5- Cevizin Gölgesi Hain Olur (Kayra Küpçü)

Kitapta aslında beni en çok hüzünlendirip, kalbimi sıkıştıran öykü buydu. Zira, öyküde anlatılan aşk çok saf. Doğayla içiçe gelişen öykü, çoban Kadir'in ölmüş sevgilisini görmesi, her gün onunla buluşmak için erkenden ceviz ağacının altına gitmesi, vuslat anı gibi öğeler vurgulandıkça korkmak şöyle dursun, Münir Özkul gülümsemesiyle olan biteni okuyorsunuz. Hatta öykü, belli bir kısımda ciddi ciddi erotizme de selam çakıyor. Çözülme süreci de burada başlıyor. Komşusu olan usta ve hanımının Kuran-ı Kerim'den Nas-Felak okuması, Kadir'in titreyip, kriz geçirmeleri ve en sonunda kızın ruhunun Kadir'e değişik bir ses tonunda hönkürmesi ve en sonunda yaratığın, Kadir'in tüm yaşam özünü çekip almasıyla öykü final yapıyor. Açıkçası duygu yoğunluğu, ürkünçlüğünden daha baskın bir öykü. Ama güzel mi? Tabii ki! Ben bu öyküye 10 üzerinden 7 veriyorum. 

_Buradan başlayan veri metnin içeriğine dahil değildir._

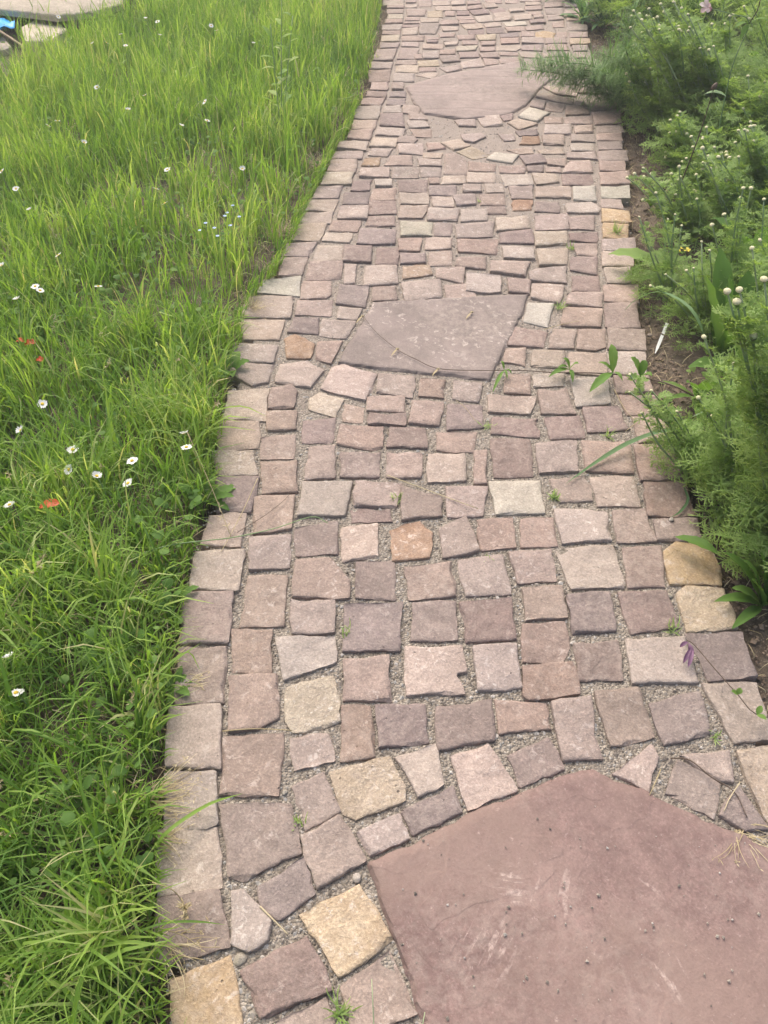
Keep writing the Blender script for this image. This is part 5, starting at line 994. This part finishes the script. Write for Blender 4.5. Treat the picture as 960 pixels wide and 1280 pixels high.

6- Güzay'ın Bin Dilek Ağacı (Galip Dursun)
Kitaptaki en zengin otantik ve yerel öğelere sahip öykü. Okuyanlar, demek istediğimi anlayacaklar. Girişteki ritüelin gerçekleştirilmesi, Zeynep'in rüyalarında gördüğü Çakıl Sokak ve sokağın yuttuğu sünnetlik çocuğun bahsedildiği kısımlar gayet başarılı. Köy kahvesinde muhtarın, aslında bir "üç harfli" olan Ural'a köydeki ecinnili hikayeyi anlattığı kısımlar, ayrıca başarılı. Öyküde bahsedilen Çakıl Sokak, bende niyeyse Stephen King'in Pet Semetary'sindeki patika yolu anımsattı. Kitabın son öyküsü olan Güzay'ın Bin Dilek Ağacı, içeriği ve yazılışı itibariyle kitabın en "oturaklı" öyküsü. Ben bu öyküye de 10 üzerinden 8 verdim. 

Sonuç olarak, kitabı alın, aldırın, buldurun. Son zamanlarda sinema haricinde yükselememiş Türk korkusunu düşünürsek, yazın olarak da Türk korkusuna yeni bir boyut kazandıran bir kitaptır Anadolu Korku Öyküleri.

İkinci kitabın yorumunu da boş vaktimde nasip olursa buralara karalarım. İkinci kitabın yorumunda buralarda olabilmek dileğiyle.